The Act has laid down a detailed procedure for calculating the amount of bonus payable to
employees.
An employee shall be disqualified from receiving bonus under this Act, if he is dismissed
from service for fraud; or riotous or violent behaviour while on the premises of the
establishment; or theft, misappropriation or sabotage of any property of the establishment.
Every employee shall be entitled to be paid by his employer in an accounting year, bonus,
in accordance with the provisions of this Act, provided he has worked in the establishment
for not less than thirty working days in that year.

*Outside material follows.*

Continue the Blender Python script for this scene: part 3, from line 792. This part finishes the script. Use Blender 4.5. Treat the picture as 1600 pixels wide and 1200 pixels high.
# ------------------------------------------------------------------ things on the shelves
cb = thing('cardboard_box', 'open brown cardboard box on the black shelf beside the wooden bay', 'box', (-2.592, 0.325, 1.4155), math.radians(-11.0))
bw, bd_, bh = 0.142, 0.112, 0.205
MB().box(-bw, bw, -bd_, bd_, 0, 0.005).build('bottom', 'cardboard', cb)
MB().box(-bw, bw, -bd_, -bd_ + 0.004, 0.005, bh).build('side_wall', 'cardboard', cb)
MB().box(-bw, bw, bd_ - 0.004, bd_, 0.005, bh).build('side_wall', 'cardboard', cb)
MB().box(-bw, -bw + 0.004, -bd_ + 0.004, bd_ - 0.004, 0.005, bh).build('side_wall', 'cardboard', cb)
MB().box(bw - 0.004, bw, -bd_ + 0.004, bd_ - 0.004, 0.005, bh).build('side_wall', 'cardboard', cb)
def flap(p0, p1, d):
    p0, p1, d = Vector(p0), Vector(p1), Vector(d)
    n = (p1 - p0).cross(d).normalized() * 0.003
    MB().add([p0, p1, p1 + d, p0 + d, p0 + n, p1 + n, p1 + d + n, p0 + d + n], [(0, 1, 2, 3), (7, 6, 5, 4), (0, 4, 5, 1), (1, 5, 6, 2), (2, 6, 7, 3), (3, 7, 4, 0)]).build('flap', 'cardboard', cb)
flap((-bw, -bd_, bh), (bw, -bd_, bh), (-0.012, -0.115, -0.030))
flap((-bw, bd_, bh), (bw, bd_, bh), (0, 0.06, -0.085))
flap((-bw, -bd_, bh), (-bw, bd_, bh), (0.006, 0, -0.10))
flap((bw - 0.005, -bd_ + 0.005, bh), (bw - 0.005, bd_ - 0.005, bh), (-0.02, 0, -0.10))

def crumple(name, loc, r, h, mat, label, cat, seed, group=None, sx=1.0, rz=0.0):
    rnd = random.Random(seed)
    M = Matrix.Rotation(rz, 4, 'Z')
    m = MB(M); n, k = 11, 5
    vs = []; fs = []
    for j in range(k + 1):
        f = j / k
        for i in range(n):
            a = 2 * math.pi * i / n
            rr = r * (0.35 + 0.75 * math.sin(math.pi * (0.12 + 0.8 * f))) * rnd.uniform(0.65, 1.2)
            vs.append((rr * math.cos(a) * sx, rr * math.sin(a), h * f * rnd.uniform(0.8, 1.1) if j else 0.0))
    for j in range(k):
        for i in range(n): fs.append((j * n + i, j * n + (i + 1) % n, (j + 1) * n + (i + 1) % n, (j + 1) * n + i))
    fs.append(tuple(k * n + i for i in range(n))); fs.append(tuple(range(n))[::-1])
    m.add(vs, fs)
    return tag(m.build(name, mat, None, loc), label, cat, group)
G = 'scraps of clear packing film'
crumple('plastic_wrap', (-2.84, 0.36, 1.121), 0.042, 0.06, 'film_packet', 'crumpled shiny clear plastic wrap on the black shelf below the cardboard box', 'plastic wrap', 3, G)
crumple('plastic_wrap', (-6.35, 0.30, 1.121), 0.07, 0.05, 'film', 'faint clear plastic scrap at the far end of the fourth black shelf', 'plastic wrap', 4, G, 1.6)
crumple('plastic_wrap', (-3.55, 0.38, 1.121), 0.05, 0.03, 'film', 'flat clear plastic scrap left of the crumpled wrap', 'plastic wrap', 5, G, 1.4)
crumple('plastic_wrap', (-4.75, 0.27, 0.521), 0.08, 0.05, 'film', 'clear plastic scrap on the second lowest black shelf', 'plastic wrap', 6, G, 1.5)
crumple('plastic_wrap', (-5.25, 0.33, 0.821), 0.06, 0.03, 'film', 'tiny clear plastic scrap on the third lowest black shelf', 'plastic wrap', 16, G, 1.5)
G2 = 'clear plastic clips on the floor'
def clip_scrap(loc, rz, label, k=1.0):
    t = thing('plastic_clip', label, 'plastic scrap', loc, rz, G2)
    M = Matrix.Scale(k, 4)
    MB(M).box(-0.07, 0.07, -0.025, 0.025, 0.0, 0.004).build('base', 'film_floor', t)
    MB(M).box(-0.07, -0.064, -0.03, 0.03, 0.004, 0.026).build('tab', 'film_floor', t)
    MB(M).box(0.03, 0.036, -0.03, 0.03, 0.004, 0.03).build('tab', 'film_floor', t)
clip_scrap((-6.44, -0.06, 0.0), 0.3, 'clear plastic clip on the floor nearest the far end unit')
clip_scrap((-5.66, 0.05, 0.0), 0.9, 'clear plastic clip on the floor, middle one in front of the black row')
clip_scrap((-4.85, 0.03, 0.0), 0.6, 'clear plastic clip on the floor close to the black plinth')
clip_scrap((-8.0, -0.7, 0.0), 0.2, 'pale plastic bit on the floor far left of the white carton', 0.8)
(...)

The Payment of Bonus Act, 1965 provides for payment of bonus to persons employed in
certain establishments on the basis of profits or on the basis of production or productivity
and for matters connected therewith.
The purpose of payment of bonus is to bridge the gap between wages paid and ideal of a
living wage.
12.7 Keywords
Accounting Year: An accounting year is a twelve (to eighteen) month period over which a
company's accounts are calculated.
Adjudication: Adjudication is a procedure for resolving disputes without resorting to lengthy
and expensive court procedure.
Allocable Surplus: Allocable Surplus means; In relation to an employer, being a company (other
than a banking company) which has not made arrangements prescribed under Income Tax Act
for the declaration an payment of dividend in accordance with section 194 of that Act, 67% of
such available surplus in an accounting year.
Bonus: A bonus payment is usually made to employees in addition to their base salary as part of
their wages.
Direct Tax: A tax, such as income tax, that is levied on the income or profits of the person who
pays it, rather than on goods or services.
Disqualification: The action of disqualifying or the state of being disqualified.
Gross Profits: Gross Profit or sales profit is the difference between revenue and the cost of
making a product or providing a service, before deducting overhead, payroll, taxation, and
interest payments.
Inspectors: An official employed to ensure that official regulations are obeyed, especially in
public services.
Net profit: The profits after expenses not included in the calculation of gross profit have been
paid.
Offences: A breach of a law or rule; an illegal act.